11/08/2025
https://www.facebook.com/share/1Q8BFJvJ8B/
🦁 WORLD LION DAY, 10 AUGUST 2025
Yesterday, 10 August 2025 marked - a day in which we celebrate and honour the majesty of lions - and reaffirm our fight to protect them from cruelty, commodification, and exploitation.
Animal Law Reform South Africa (ALRSA), together with our partners and alliances, have long called for an end to the harmful commercial lion industries – including lion farming, the lion bone trade, commercial captive breeding of lions and trophy hunting, among others.

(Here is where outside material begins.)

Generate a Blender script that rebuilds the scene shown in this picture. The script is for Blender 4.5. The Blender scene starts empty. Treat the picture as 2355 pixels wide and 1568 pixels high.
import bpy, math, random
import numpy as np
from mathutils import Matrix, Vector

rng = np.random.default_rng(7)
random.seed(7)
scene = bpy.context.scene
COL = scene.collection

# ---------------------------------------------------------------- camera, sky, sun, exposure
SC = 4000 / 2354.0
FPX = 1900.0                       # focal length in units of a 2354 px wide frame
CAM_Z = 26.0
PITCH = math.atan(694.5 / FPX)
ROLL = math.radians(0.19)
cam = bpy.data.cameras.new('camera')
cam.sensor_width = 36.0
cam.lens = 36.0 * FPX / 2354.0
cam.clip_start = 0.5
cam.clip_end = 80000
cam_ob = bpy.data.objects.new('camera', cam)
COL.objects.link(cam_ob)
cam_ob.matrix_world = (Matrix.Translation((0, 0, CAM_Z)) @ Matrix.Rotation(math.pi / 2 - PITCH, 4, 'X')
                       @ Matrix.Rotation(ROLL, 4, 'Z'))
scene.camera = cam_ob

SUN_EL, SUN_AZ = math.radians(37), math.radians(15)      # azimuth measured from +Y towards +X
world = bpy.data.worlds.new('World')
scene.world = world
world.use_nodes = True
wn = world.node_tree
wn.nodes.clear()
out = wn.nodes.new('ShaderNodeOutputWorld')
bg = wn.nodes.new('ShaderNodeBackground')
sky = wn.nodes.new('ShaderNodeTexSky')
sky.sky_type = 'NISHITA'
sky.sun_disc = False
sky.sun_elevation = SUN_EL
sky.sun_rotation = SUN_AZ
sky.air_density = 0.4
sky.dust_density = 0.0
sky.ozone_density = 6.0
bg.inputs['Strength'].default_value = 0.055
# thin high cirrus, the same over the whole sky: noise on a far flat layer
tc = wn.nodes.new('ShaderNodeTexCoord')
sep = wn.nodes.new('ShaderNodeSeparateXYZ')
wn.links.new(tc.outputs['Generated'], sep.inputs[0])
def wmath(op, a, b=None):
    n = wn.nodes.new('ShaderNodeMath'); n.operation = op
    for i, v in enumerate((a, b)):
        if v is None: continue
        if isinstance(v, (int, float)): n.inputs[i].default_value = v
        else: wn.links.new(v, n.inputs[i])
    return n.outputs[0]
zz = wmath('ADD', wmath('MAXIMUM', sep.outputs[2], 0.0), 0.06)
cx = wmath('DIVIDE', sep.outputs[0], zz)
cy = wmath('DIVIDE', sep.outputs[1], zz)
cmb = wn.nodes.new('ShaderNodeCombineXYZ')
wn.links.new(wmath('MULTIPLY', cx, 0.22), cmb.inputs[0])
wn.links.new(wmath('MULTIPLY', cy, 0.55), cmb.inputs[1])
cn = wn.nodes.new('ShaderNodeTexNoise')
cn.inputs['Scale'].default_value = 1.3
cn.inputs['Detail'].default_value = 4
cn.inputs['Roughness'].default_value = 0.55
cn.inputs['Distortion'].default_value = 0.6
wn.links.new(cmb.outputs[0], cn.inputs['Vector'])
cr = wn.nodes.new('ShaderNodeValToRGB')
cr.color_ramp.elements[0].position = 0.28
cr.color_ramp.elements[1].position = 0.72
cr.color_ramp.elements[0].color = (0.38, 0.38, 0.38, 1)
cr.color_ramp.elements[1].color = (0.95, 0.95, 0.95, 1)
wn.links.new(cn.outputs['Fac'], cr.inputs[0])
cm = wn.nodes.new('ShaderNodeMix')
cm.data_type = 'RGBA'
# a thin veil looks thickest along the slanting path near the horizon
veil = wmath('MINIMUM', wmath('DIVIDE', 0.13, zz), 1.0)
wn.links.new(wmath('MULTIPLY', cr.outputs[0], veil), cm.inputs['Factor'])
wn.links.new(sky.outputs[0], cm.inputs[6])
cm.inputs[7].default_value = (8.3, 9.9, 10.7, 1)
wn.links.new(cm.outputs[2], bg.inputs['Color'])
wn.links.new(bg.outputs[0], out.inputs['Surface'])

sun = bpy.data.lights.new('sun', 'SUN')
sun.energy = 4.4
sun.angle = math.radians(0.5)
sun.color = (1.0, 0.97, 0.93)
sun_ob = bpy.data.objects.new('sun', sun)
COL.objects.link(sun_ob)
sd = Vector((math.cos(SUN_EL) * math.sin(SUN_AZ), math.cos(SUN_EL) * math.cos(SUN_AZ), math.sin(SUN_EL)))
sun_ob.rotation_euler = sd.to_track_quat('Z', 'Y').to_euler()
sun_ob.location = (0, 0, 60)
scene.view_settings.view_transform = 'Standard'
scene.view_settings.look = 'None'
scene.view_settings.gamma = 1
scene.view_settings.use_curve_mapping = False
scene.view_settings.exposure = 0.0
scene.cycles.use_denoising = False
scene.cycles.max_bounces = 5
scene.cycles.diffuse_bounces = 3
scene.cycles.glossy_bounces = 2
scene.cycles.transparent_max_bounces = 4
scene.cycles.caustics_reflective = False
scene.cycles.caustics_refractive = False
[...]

For example, through our submissions on the Draft Notice Prohibiting Certain Activities Involving African Lion (2023 & 2024) (“Lion Prohibition Notice”), Non-Detriment Findings, CITES consultations, and broader policy processes such as the Draft White Paper on the Conservation and Sustainable Use of South Africa’s Biodiversity and the Draft National Biodiversity Economy Strategy, among others, we have:
🦁 Advocated for a total prohibition on all forms of lion farming
🦁 Exposed loopholes and exceptions that could allow exploitation of lions to continue
🦁 Urged that animal well-being, sentience, and intrinsic value of lions be explicitly and meaningfully embedded in law and policy
Learn more about our work here: https://www.animallawreform.org/our-work/
ALRSA also serves on all eight task teams of the Minister of Forestry, Fisheries and the Environment’s Wildlife Well-being Forum - including the Captive Breeding and Predators Task Teams - with our Executive Director, chairing the Legal and Policy Task Team. Across these platforms, we work to ensure that the well-being and interests of individual animals are central to all decisions and actions affecting them.
We welcome recent developments from the Minister of Forestry, Fisheries and the Environment, Dr Dion George (https://www.gov.za/news/media-statements/minister-dion-george-takes-action-ban-captive-lion-breeding-facilities-15-jul), who confirmed that the Department is making rapid progress toward publishing the Lion Prohibition Notice, which will ban the establishment of new captive lion breeding facilities in South Africa. This is a key step in phasing out harmful intensive breeding practices for commercial purposes and strengthening protections under the National Environmental Management: Biodiversity Act.
While this is a significant step forward, ALRSA believes the Lion Prohibition Notice falls short in a few ways – for example – it should also apply to existing facilities, with careful measures to ensure the protection of all lions currently in captivity and to prevent loopholes that could allow the industry to continue under another guise.
All of these efforts however, reflects a growing recognition – at policy, legal, and public levels – that lions are NOT commodities. They are sentient beings with intrinsic value as individuals, who deserve to flourish in their natural habitats.